Even before entering the ring many fighters perform rituals. Some may kneel before the ring, others might pray with their coach or by themselves or perform a series of repetitive movements, such as touching the ring ropes 3 times. Thai boxers always climb over the top rope when entering the ring, because in Thai culture the head is considered to be more important than the feet, which are thought to be dirty. It is therefore important to always have the head above the feet while entering the ring. Once in the ring, a fighter might go to the center and bow to each side.
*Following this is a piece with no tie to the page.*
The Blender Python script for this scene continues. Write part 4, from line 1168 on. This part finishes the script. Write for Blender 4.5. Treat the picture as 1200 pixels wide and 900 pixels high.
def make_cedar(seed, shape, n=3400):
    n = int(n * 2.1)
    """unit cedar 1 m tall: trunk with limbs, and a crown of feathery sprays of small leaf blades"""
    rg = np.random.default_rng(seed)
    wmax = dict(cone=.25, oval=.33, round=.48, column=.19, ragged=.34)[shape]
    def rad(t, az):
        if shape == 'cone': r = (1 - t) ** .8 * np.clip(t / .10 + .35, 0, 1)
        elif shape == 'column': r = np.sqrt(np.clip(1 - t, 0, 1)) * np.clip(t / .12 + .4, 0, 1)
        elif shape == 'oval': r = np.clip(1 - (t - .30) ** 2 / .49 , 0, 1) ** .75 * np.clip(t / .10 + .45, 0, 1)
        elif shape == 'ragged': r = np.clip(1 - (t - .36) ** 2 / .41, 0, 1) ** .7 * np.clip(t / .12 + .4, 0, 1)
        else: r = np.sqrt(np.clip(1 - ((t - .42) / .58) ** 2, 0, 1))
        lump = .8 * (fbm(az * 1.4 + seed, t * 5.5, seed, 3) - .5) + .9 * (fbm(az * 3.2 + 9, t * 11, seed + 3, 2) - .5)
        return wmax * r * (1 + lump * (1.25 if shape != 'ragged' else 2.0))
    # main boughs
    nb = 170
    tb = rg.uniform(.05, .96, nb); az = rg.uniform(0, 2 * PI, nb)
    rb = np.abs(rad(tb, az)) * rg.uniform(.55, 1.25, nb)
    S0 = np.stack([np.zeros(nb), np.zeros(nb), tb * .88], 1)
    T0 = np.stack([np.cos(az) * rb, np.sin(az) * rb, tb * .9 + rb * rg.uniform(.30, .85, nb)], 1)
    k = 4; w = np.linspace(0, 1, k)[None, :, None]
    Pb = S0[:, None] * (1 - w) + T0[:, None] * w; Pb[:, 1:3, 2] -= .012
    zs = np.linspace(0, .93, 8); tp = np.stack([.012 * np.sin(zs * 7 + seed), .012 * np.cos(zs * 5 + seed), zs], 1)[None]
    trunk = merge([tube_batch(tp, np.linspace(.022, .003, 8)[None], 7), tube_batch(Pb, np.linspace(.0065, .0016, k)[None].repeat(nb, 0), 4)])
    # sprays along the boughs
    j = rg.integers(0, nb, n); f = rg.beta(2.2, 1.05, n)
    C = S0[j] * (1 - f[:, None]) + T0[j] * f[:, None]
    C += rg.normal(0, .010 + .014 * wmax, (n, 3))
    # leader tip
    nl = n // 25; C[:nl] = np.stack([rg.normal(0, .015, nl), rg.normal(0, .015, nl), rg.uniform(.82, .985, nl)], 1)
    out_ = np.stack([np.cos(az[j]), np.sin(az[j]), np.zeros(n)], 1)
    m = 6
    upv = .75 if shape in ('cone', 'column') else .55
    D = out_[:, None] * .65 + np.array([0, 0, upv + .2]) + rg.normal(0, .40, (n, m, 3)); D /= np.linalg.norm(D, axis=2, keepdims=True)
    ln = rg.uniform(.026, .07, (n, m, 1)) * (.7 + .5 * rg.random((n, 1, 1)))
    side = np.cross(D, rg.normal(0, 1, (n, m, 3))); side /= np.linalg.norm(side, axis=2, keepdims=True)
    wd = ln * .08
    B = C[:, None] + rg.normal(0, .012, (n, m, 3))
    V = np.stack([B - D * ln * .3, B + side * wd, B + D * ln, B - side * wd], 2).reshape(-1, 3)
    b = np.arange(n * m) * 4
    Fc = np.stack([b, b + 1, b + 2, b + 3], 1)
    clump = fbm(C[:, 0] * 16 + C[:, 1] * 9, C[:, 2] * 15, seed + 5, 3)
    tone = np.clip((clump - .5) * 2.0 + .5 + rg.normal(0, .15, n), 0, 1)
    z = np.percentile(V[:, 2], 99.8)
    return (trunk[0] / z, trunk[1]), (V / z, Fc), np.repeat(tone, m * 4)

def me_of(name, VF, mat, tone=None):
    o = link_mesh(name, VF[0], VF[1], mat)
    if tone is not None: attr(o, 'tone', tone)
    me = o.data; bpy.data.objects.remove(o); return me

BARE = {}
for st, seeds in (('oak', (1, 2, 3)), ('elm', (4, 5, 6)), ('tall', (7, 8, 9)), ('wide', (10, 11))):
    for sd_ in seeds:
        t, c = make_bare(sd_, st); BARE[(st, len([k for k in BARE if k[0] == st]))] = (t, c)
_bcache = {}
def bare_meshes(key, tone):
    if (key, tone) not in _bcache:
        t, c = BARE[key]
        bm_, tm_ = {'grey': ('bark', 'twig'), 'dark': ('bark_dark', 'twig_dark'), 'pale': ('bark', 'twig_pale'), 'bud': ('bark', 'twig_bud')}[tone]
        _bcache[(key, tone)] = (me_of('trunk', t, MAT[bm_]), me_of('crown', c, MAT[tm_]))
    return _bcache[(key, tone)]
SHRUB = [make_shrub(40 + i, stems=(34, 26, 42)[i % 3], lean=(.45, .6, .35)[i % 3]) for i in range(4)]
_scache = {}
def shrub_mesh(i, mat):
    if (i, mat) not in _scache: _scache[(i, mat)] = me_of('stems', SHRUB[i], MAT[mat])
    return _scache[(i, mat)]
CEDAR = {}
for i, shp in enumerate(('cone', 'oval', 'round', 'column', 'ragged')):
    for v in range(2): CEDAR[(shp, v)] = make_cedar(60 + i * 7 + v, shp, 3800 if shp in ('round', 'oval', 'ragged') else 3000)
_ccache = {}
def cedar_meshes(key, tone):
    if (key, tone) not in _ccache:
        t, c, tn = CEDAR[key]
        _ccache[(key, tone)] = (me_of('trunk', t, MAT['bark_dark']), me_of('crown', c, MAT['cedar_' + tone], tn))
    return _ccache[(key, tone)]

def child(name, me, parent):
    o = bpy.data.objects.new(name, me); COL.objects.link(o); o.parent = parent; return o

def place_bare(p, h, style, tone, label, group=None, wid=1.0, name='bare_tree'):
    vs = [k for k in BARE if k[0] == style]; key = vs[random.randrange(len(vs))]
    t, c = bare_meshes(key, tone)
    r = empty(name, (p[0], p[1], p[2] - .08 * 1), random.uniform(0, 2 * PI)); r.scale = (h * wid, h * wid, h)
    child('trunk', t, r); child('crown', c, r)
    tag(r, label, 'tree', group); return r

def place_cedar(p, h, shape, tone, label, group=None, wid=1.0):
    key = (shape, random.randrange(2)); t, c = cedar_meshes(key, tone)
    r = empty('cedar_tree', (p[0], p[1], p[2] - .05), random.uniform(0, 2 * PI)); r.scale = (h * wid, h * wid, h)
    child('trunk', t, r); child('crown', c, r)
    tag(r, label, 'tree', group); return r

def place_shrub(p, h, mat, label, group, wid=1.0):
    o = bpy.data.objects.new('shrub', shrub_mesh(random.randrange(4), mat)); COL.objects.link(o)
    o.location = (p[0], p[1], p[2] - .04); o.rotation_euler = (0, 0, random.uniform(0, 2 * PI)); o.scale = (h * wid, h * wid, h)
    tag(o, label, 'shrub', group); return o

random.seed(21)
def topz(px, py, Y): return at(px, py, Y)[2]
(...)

Now begins the Wai Kru ritual or (Wai khru ram muay). The Wai Kru usually starts with the fighter walking around the ring, counter-clockwise. This could be described as "sealing the ring", showing that the match is between only these two combatants. The ritual is both practical and spiritual. In a practical sense, it prepares the body for combat. During the Wai Kru there are many different movements and steps that a fighter might perform before the match, along with stretches. Some motions imitate, for example, a swallow, a hunter, a soldier or an executioner. Some fighters use this ritual to attempt to scare their opponents, commonly by stomping around them. But in a deeper sense, the fighter is expressing religious devotion, humility and gratitude. Transcending both physical and temporal limitations, he opens himself to the divine presence and allows it to infuse his heart and soul. In ancient times, the ritual was intended to show devotion to the King and the fighter's mentor. Today, that devotion is given to the organizer of the match and the fighter's trainer.[1] The ritual also gives the fighter some time alone before the fight to collect his thoughts and concentrate on the task ahead.

After this dance, the fighter walks over to his coach who removes the Mongkon and the Pong Malai. The match begins after a review of the rules by the judge and a glove shake.